───── Exercise materials ─────

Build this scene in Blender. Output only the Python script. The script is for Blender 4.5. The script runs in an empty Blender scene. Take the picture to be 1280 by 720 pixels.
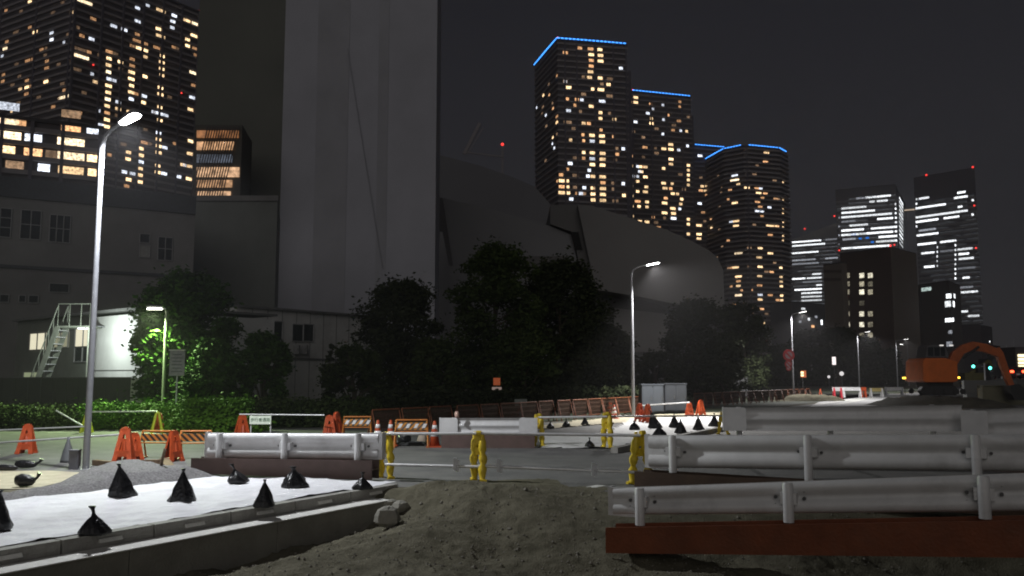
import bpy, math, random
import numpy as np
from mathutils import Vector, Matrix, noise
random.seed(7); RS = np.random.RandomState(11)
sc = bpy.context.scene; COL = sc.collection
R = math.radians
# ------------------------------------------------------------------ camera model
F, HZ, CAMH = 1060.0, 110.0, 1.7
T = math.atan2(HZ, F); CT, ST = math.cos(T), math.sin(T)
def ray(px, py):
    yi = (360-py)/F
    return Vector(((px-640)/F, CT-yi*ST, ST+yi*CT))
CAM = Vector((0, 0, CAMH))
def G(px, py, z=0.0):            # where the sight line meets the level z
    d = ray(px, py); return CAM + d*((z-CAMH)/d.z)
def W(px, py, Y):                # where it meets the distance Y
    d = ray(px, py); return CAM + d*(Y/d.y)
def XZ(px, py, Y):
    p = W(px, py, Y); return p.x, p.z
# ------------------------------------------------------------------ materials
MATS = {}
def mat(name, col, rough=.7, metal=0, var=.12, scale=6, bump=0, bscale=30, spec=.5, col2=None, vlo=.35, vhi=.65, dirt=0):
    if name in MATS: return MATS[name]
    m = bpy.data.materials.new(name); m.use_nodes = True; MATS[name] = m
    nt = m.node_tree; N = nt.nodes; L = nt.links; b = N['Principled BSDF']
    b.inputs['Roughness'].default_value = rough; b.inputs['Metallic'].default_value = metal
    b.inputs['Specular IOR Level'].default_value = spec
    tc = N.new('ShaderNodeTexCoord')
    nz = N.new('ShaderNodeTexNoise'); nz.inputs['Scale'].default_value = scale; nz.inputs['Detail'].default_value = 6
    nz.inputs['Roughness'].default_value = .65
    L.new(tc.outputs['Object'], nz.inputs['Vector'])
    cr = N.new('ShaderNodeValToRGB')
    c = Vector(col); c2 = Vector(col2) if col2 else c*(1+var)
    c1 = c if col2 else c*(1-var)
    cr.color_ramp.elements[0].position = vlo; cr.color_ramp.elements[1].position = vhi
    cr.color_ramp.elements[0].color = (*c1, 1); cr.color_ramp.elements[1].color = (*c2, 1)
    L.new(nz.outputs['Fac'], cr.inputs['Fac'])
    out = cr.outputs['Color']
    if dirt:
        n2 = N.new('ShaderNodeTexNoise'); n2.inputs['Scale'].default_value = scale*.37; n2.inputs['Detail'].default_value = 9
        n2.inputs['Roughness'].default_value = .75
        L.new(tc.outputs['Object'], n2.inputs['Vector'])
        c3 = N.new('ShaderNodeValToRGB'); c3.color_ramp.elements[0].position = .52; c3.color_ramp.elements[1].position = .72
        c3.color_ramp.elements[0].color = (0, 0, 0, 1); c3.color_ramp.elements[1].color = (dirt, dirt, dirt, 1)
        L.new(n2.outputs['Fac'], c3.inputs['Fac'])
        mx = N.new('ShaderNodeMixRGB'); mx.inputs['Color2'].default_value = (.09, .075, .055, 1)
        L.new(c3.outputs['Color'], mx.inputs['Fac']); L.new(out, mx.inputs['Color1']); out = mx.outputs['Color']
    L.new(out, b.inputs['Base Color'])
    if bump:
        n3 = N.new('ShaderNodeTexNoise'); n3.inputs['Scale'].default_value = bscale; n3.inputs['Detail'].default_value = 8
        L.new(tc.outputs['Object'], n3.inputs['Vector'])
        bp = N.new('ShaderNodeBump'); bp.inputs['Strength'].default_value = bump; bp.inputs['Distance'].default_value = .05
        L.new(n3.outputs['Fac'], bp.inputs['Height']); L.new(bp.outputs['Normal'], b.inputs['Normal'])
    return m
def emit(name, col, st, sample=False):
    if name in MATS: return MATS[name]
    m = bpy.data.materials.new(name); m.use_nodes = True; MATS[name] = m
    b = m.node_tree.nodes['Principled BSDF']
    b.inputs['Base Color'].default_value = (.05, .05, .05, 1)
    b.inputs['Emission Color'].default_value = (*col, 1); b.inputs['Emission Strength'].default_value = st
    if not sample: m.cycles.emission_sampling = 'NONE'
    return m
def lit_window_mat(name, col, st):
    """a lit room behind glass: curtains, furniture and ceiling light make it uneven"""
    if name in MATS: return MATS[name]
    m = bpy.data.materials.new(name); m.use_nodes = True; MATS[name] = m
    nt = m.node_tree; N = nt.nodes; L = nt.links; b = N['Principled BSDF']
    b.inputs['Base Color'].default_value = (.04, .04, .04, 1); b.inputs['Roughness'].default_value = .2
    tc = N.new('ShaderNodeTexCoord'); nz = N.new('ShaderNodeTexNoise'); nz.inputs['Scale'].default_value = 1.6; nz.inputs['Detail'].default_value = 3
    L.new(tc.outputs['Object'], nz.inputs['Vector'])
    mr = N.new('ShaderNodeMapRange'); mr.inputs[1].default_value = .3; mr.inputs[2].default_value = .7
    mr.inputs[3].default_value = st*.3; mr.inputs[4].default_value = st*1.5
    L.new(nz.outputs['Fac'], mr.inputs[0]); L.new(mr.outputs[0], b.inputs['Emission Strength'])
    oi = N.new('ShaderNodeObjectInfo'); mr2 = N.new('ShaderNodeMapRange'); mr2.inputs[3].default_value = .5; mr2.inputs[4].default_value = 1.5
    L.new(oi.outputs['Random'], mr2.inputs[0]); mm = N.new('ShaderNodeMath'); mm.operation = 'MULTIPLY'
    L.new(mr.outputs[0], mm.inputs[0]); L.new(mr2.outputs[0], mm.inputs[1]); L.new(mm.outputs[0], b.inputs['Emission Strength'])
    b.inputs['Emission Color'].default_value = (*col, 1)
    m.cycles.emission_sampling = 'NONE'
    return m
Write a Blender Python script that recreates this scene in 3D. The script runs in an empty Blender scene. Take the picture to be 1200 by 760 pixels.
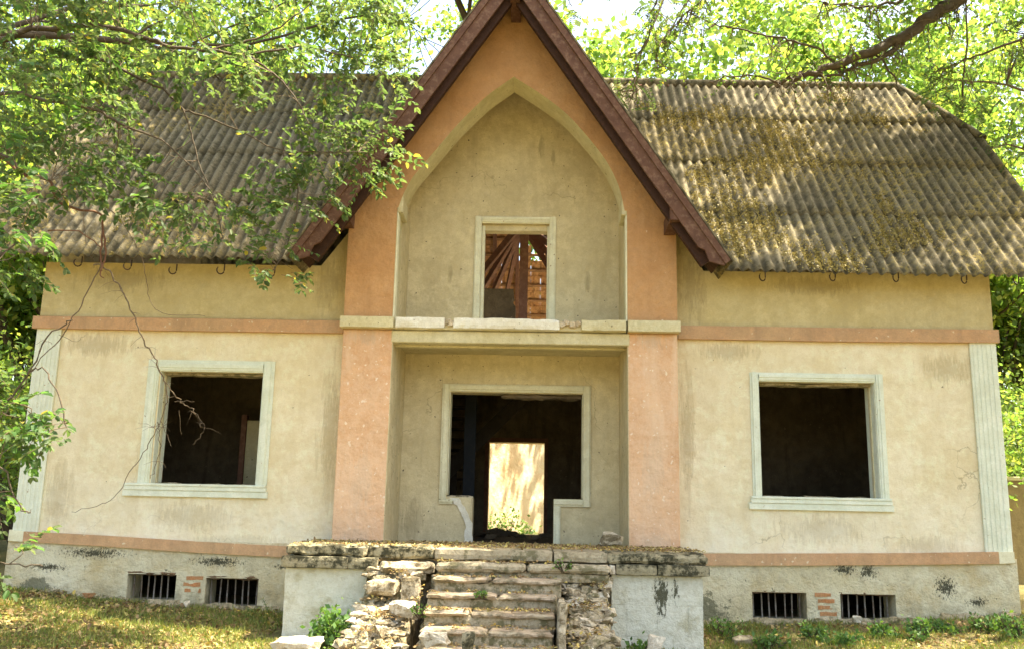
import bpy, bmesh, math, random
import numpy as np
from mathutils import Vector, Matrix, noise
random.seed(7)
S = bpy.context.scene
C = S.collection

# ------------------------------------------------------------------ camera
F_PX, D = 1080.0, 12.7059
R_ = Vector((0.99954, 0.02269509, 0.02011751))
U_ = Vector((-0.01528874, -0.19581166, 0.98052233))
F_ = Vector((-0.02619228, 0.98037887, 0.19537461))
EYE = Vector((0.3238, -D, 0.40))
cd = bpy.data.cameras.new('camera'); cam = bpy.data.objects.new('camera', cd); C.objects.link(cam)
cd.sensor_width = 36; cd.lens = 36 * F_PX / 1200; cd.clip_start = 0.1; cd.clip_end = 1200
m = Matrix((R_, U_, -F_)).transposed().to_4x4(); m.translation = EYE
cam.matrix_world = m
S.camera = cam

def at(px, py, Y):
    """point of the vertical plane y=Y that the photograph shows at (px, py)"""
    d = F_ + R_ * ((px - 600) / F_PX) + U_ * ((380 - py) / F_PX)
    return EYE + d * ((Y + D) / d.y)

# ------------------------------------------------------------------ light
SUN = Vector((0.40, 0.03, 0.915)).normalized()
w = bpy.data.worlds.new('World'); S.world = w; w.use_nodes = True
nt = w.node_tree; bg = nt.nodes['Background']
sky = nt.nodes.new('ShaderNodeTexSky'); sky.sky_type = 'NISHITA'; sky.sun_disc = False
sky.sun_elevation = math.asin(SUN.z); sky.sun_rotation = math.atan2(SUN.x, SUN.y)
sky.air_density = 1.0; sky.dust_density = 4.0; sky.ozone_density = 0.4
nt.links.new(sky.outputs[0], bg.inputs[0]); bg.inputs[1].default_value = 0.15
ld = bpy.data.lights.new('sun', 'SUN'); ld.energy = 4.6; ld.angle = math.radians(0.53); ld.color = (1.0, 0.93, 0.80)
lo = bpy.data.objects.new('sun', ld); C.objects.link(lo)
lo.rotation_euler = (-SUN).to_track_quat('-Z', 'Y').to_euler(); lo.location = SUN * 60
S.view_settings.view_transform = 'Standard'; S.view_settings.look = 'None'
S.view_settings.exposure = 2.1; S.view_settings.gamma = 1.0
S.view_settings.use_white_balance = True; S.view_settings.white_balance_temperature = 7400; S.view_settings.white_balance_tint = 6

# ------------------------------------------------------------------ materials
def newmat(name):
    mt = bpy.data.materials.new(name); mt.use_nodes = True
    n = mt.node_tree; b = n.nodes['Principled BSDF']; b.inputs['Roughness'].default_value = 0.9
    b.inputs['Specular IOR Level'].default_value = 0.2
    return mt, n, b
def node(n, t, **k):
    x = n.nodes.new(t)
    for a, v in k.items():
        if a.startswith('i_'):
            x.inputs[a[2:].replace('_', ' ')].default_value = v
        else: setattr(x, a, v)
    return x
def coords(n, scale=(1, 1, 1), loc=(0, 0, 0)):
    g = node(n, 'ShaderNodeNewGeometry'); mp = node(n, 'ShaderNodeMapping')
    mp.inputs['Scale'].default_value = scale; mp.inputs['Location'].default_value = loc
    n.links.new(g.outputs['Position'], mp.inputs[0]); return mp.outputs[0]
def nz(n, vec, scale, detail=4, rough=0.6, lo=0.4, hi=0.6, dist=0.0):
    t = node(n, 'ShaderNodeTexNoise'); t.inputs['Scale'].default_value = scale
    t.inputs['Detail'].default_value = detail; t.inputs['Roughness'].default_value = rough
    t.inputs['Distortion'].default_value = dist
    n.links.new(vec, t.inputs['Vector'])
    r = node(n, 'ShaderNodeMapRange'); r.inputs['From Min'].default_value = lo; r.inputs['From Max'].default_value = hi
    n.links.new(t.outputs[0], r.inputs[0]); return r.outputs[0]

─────

The exercise: Copy the lines above exactly, starting at the one with "Write a Blender" and ending at the one with "return EYE + d * ((Y + D) / d.y)", both included. Leave out any pictures and add nothing else.

Answer to this problem:
Write a Blender Python script that recreates this scene in 3D. The script runs in an empty Blender scene. Take the picture to be 1200 by 760 pixels.
import bpy, bmesh, math, random
import numpy as np
from mathutils import Vector, Matrix, noise
random.seed(7)
S = bpy.context.scene
C = S.collection

# ------------------------------------------------------------------ camera
F_PX, D = 1080.0, 12.7059
R_ = Vector((0.99954, 0.02269509, 0.02011751))
U_ = Vector((-0.01528874, -0.19581166, 0.98052233))
F_ = Vector((-0.02619228, 0.98037887, 0.19537461))
EYE = Vector((0.3238, -D, 0.40))
cd = bpy.data.cameras.new('camera'); cam = bpy.data.objects.new('camera', cd); C.objects.link(cam)
cd.sensor_width = 36; cd.lens = 36 * F_PX / 1200; cd.clip_start = 0.1; cd.clip_end = 1200
m = Matrix((R_, U_, -F_)).transposed().to_4x4(); m.translation = EYE
cam.matrix_world = m
S.camera = cam

def at(px, py, Y):
    """point of the vertical plane y=Y that the photograph shows at (px, py)"""
    d = F_ + R_ * ((px - 600) / F_PX) + U_ * ((380 - py) / F_PX)
    return EYE + d * ((Y + D) / d.y)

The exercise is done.